Автобиографический рассказчик Канделя выбирает модус морального вопрошания и инвективы, направленных в адрес целого поколения, и пытается осмыслить крайнее культурное оскудение и маргинальное положение в обществе как коллективную вину еврейства диаспоры. Он упрекает евреев в склонности к удобному подчинению, мимикрии, отказу от себя и фатальному желанию быть невидимыми, как, например, при указании национальности во время переписи населения («Познакомьтесь: Владимир Израилевич Рабинович – русский. Семен Маркович Раппопорт – молдаванин. Илья Соломонович Лившиц – узбек» [Там же: 48]), или в умалении собственной истории («Героев своих не помним.
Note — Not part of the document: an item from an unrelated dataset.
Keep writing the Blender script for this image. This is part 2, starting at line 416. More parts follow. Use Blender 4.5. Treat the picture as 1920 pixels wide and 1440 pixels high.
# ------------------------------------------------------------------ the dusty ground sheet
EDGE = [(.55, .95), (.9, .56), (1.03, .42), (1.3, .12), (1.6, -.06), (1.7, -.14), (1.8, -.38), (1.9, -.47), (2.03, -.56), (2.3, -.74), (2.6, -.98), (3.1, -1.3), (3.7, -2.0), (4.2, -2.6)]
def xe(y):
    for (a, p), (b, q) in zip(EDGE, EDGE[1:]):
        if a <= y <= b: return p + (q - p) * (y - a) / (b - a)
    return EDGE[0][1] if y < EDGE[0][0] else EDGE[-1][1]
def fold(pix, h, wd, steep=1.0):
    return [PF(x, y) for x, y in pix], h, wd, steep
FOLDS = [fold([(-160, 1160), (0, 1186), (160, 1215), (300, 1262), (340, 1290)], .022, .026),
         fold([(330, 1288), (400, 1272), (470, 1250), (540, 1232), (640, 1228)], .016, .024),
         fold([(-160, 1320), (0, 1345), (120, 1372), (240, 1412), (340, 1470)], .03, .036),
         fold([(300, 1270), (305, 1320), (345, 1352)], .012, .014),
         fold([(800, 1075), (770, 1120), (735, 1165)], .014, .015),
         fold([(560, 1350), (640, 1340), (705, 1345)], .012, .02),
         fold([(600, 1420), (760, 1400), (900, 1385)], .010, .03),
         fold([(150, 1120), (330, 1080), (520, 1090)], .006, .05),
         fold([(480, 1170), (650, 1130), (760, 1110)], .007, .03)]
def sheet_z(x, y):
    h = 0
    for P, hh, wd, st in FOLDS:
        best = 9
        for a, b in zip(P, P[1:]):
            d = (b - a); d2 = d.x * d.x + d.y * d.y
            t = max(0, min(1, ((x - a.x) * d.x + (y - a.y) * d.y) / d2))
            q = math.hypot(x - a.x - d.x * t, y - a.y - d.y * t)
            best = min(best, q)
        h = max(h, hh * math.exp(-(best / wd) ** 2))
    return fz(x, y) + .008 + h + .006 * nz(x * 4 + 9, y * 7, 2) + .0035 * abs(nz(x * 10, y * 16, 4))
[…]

Не слыхали о могуществе и унижениях, о взлетах и падениях народа своего» [Там же]), или в почти уже полном забвении обычаев родителей и их родителей («Не знаю, что во мне осталось еврейского. Разве только в паспорте графа – „национальность“ […] Я помню с детства мацу с ложечкой красного хрена… […] Еще я помню волчок на Пурим» [Там же: 63]). Зоологические метафоры прирученного и мутировавшего русского еврея, многократно скрещенного с другими «видами», – провокационное (сознательное?) подражание антисемитским стереотипам – иллюстрируют добровольный отказ от собственной природы:
Вот и выросло новое поколение.
Ручные евреи.
Смирные. Покорные. Улыбчивые. Прирученные и одомашненные.
Евреи на полставки.
[…] Таких нужно показывать в зоопарке.
«Кормить и дразнить разрешается».
[…]
А еще через поколение: зубро-зубро-евреи, зубро-бизоно-евреи, зубро-медведе-евреи [Там же: 212].
Реализованная метафора утраты корней – другой пример биологизации этнического:
Есть особый способ выращивания овощей. Когда семена сажают не в землю – в специальный питательный раствор. Для получения удивительных результатов…
Вот такие и мы, евреи. Нас оторвали от земли, от корней наших, нас насильно пересадили на особый идеологический раствор […] и полезли, вдруг, диковинные растения с несуразными плодами, появились евреи-мутанты. У которых нет прошлого [Там же: 143].
Акцентируя биологические признаки деформации и «денатурации» еврейского народа в диаспоре, Кандель вольно или невольно задействует также сионистскую концепцию нового, естественного и целостного человека, который явится на смену типажу безродного еврея галута. Процитированные тропы активируют сионистскую биологизацию еврейства, послужившую, помимо прочего, идеологической базой для концепции гражданства государства Израиль242
.Показательна пронизывающая весь текст отсылка к еврейской истории, источнику многочисленных образных эквивалентов: героическому прошлому предков, которых мучили и жгли за религиозное сопротивление, противопоставляются жалкие заботы и страхи современных попутчиков и конформистов, в своем духовном обнищании травящих редких неприспособившихся собратьев.